Penegakan Hukum dalam pembalakan liar pada kejelasan status hutan yang merupakan arah dari rancangan RPJMN tidak menjamin tidak terjadinya kriminalisasi secara arbitrer dan berlebihan pada masyarakat. Pemerintah perlu merancang kebijakan penegakan hokum pada masa transisi dimana status hutan belum jelas dan belum bisa dibedakan antara hutan adat, hutan hak dan hutan negara. Pemaparan tersebut tertuang dalam konferensi Pers yang digelar Seknas FITRA bersama Koalisi Masyarakat Sipil pegiat lingkungan hidup (Walhi, Epistema Institute, Auriga, Badan Registrasi Wilayah Adat, JKPP, HuMa, Pusaka, Konsorsium KpSHK, ICEL, Kiara, FKKM dll) untuk perbaikan pada program pengelolaan lingkungan hidup dan sumber daya alam pada (13/1).
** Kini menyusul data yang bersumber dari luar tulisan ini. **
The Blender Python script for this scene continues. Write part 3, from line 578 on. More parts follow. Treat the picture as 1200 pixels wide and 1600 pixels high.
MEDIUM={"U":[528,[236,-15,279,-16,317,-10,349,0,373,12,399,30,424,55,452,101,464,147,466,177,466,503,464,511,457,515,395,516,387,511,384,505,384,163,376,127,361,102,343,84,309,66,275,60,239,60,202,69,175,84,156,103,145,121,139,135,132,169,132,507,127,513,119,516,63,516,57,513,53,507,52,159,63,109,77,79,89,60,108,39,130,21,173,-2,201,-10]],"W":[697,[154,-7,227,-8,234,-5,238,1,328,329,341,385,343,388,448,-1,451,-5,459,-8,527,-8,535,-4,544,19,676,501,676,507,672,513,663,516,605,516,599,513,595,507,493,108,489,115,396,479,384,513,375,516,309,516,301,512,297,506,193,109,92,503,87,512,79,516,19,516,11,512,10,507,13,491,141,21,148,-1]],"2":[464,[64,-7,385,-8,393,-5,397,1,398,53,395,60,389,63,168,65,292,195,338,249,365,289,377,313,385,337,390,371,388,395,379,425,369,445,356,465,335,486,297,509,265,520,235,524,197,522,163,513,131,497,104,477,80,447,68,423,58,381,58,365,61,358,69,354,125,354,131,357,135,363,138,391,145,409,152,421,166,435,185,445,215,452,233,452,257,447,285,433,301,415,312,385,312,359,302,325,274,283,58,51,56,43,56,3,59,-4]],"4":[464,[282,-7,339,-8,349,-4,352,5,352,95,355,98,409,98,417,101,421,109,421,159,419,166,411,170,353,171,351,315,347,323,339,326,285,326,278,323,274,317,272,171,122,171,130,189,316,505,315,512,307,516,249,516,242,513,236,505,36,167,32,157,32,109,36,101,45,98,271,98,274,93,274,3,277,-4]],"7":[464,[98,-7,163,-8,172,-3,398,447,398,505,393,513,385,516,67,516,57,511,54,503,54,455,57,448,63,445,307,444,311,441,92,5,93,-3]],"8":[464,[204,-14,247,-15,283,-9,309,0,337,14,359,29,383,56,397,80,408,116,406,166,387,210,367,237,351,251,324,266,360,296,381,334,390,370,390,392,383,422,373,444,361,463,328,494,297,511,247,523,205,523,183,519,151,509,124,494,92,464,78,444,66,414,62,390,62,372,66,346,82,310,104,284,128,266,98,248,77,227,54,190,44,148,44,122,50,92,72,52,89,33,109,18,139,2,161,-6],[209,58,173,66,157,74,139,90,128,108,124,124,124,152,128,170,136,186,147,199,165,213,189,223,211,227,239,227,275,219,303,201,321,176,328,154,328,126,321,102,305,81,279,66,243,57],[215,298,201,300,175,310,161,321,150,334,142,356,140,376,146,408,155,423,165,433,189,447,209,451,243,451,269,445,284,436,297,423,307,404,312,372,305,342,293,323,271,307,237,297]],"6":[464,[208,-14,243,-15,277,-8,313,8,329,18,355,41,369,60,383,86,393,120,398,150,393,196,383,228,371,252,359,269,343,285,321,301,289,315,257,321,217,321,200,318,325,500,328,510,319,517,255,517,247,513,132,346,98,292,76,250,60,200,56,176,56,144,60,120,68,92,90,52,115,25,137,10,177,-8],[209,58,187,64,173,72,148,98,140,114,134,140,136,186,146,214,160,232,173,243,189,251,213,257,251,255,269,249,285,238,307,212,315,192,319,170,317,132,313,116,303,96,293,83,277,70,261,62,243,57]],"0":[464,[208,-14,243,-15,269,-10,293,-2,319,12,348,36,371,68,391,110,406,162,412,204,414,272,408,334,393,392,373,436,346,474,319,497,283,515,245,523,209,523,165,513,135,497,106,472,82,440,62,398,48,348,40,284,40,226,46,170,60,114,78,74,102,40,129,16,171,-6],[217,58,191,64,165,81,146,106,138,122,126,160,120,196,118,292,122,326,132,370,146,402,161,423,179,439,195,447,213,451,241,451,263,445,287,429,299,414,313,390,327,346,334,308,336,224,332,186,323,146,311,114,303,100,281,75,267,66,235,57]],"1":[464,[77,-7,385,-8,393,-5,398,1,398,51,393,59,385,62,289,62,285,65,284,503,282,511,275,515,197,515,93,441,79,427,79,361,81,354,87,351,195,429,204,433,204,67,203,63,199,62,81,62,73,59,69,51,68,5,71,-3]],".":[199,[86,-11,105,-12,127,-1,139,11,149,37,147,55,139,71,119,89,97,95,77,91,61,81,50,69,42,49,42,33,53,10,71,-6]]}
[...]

Dalam Konferensi Persnya Koalisi Masyarakat Sipil meminta pemerintah serius mengakui hak rakyat dan menjalankan tata kelola penegakan hokum yang efektif dalam RPJMN bidang lingkungan hidup dan sumber daya alam. “Dalam penegakan hokum terkait pembalakan liar fokus pemerintah masih kepada pelaku dilapangan saja, belum dilihat pada actor perusakan hutan secara komprehensif atau dengan kata lain mafia yang menikmati hartany” tegas Henry dari Epistema Institute.
Pemerintah menargetkan pencapaian jumlah luasan dan izin hak hutan desa, rakyat dan adat sebesar 12.7 juta hektar pada 2019, target ini berbeda dengan rancangan awal RPJMN yang menyebutkan target 40 juta hektar kawasan hutan untuk rakyat. “Koalisi masyarakat sipil mendesak pemerintah khususnya Bappenas dan Kementerian Lingkungan Hidup dan Kehutanan menjelaskan pada public pertimbangan dibalik penurunan target ini dan kaitannya dengan upaya mengatasi ketimpangan penguasaan hutan” ungkap Yenti Peneliti FITRA.